Torn and hulking, graphite gilded, wholly unapologetic and maybe unforgivable, Nancy Rubins's giant Drawing (2005) devours the rear wall of Howard House. It's the unavoidable focal point of Paper Trails, Gary Owen's exploration of "paperness" in the work of eight very different artists, and it looks like it could beat you to a pulp.

Love it or hate it, Drawing is here because it asks good questions. When does paper make the leap from material to medium? What are the possibilities that come with working in paper, as opposed to merely on it? And—this maybe inadvertently—what makes an investigation of paperness, to use Owen's term, an effective platform for a show?
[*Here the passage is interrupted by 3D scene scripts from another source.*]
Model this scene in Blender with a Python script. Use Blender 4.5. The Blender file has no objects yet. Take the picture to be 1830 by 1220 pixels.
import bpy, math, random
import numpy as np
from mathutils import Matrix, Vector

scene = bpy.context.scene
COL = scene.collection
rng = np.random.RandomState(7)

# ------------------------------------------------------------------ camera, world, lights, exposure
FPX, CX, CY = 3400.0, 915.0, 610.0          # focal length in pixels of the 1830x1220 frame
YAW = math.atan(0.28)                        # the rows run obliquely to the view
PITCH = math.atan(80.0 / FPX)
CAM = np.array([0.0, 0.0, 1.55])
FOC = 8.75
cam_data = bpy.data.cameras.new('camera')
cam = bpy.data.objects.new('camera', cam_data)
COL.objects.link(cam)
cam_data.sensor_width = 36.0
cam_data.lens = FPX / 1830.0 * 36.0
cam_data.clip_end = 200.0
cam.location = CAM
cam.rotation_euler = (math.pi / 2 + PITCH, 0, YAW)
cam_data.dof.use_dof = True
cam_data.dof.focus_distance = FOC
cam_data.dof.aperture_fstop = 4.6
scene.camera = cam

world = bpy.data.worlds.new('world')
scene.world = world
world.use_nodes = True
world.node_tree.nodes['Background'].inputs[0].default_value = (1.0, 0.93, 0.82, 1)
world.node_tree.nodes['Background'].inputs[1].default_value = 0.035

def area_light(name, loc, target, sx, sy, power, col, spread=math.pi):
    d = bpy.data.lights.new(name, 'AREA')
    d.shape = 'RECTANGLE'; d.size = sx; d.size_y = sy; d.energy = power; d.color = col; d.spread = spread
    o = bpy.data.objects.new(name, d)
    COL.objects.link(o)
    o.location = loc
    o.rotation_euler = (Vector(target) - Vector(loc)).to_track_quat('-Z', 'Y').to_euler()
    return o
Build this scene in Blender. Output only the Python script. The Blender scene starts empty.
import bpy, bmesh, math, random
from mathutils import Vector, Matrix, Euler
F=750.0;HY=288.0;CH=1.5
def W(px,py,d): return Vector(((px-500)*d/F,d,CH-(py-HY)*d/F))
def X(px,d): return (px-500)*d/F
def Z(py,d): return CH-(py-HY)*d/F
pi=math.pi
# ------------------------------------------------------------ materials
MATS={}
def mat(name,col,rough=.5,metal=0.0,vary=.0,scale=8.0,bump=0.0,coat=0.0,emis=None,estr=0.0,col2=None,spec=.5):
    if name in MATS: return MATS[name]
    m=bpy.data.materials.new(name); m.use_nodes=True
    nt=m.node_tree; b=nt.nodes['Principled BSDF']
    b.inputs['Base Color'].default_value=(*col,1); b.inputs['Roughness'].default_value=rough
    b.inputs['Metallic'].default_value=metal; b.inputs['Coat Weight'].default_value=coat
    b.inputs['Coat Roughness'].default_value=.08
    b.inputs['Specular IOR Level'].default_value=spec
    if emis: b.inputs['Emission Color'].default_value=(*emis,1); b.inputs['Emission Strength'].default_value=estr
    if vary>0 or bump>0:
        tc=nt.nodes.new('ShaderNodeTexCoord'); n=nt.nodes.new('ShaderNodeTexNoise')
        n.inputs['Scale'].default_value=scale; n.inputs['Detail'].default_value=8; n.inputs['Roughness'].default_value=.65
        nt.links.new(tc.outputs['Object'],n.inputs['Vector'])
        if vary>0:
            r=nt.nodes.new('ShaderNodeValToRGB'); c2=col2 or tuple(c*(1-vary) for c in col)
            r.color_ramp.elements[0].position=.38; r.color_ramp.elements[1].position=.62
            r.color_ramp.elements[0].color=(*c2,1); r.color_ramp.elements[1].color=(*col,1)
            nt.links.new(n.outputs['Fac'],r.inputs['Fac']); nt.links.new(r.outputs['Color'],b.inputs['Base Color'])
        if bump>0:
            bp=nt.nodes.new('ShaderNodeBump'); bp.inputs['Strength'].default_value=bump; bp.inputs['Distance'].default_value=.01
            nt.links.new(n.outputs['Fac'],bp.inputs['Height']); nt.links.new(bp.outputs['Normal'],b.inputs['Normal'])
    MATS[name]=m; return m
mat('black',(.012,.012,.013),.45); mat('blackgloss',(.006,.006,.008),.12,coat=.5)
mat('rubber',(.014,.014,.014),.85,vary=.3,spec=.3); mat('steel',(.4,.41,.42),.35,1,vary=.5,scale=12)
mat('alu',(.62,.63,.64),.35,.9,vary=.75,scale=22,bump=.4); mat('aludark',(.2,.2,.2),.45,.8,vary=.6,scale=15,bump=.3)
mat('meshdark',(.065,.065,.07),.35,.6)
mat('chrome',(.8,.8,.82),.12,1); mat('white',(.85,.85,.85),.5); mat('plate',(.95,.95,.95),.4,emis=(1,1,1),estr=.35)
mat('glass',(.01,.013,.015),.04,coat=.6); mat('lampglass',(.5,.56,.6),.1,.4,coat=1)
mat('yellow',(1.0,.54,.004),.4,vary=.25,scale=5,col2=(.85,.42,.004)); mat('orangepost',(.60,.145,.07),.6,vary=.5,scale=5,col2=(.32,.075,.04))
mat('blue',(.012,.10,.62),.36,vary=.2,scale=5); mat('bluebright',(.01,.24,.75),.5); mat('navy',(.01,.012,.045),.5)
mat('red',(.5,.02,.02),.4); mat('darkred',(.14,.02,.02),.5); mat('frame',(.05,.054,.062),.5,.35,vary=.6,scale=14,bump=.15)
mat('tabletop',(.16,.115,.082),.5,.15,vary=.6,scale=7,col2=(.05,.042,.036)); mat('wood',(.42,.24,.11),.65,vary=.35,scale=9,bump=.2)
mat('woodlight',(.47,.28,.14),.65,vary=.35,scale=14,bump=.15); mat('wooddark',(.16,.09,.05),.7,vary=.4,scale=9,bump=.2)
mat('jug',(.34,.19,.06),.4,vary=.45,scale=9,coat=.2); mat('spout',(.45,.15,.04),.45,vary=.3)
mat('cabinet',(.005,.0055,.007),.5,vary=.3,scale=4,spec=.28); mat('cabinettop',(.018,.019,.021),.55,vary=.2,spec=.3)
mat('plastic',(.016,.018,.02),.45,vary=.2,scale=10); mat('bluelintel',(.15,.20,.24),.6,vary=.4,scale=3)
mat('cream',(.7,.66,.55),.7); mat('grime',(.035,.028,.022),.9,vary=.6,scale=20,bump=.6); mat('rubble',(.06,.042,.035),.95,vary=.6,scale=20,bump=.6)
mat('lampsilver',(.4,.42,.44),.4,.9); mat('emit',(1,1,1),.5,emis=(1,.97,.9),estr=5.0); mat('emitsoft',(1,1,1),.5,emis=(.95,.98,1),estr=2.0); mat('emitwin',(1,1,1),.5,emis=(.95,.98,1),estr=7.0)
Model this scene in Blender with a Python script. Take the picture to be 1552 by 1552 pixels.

Perhaps no other man-made substance has plummeted from luxury to degradation as dramatically as has paper, the stuff that surrounds us. In fine art, paper's power is usually oblique, reminding us how good we are at taking it for granted. When Kelly Mark covers a chair in pencil lead and calls her work a "drawing" of a chair, it's paper's absence that makes you reconsider drawing. Robert Rauschenberg's Erased de Kooning Drawing is "just" a piece of paper—and a perfectly succinct indictment of its own insanely artificial market value. On a more tactile note, the intricately carved relief work in Ellen Gallagher's Watery Ecstatic series can make a sheet of paper seem bottomless, plunging us into depths we didn't know it had.

The sheer variety of work that Owen has assembled intends to produce such aha moments. Yet this closely installed back gallery ranges a trail or two too wide. (At Howard House, the bright front room is given to Owen's other parting project, the cherry-picked, spaciously installed work of three young painters. Looks like canvas is still king.) We're presented with cerebral, finely tuned abstraction (Victoria Haven and Marco Maggi); conceptual high jinks with political bite (Michael Arcega); spooky, homespun nature observation (Cat Clifford); a nod to pop and über-fame (Andy Warhol); detritus-strewn abjection (Franz West); slyly existential humor (Dan Webb); and menacing highbrow formalism (Rubins). If the inventory seems reductive, so is the cumulative impact of the show.

There's something quasi-academic about Paper Trails. It brings together diverse artists whose minds are elsewhere, and asks them to talk about the same thing. The resulting conversation foregrounds disparate strategies and practices without sustaining resonance between them. We're presented with a smorgasbord of choices, priorities, and preoccupations, among which paper doesn't necessarily register as a convincing motivator, subject, or primary source of interest for the work at hand. (The most obvious exception here is Conquistadorkes II [2006], which depends on its material for its pun content. Philippines-born Arcega's life-size suit of armor is crafted from Manila folders.)

That's not to say there aren't pleasures for the taking. Haven's Mylar-on-propylene Bolt (2006) characteristically blurs lines between drawing and sculpture (not to mention stretches the criteria for a paper show), even as it suffocates for want of wall space. With For the morning you should stay here (2006), Clifford creates a landscape all the more evocative for being parceled into fragmentary statements and beautifully observed miniscenes. But will I look back on this work—have I really even seen this work—through the hazy lens of paperness?

The pulpy path continues to Crawl Space and Chad Wentzel's cut-paper extravaganza, Everything I've Ever Wanted All at the Same Time. This strange, sexy show is an unsteady mix of the effusive and the rote. In Z28 (VA-VA-VAROOM) (2006), the labor behind those hard-edged curlicues plays against its outcome: It took Wentzel time and tedium to arrive at something ecstatic, and that whiff of tension draws you in. But when this tangled filigree—less Versailles boudoir than badass belt buckle—is paired with a collaged photocopy of the Z28 itself (or, in other work, a cutout Randy Rhoads, a photocopied Tina Turner), the hipster iconography feels tacked on. Wentzel's vocabularies don't integrate, and they fail to fail at integrating in an interesting way.

The gallery (full disclosure: I had work in a group show here this spring) says that Wentzel's show, more celebratory than ironic, "reaches towards a utopia of heavy metal, hot cars, and epic love." His sprawling, untitled installation comes closer to this goal; its white-on-white-on-white assembly of cutout images, text, and abstract elements feels more convincingly euphoric. Close by, the artist's signature looms large, in glowing neon. Its flash and brass make the rest of Everything I've Ever Wanted All at the Same Time seem awfully subtle, if not flimsy. Maybe paper on its own will never be enough.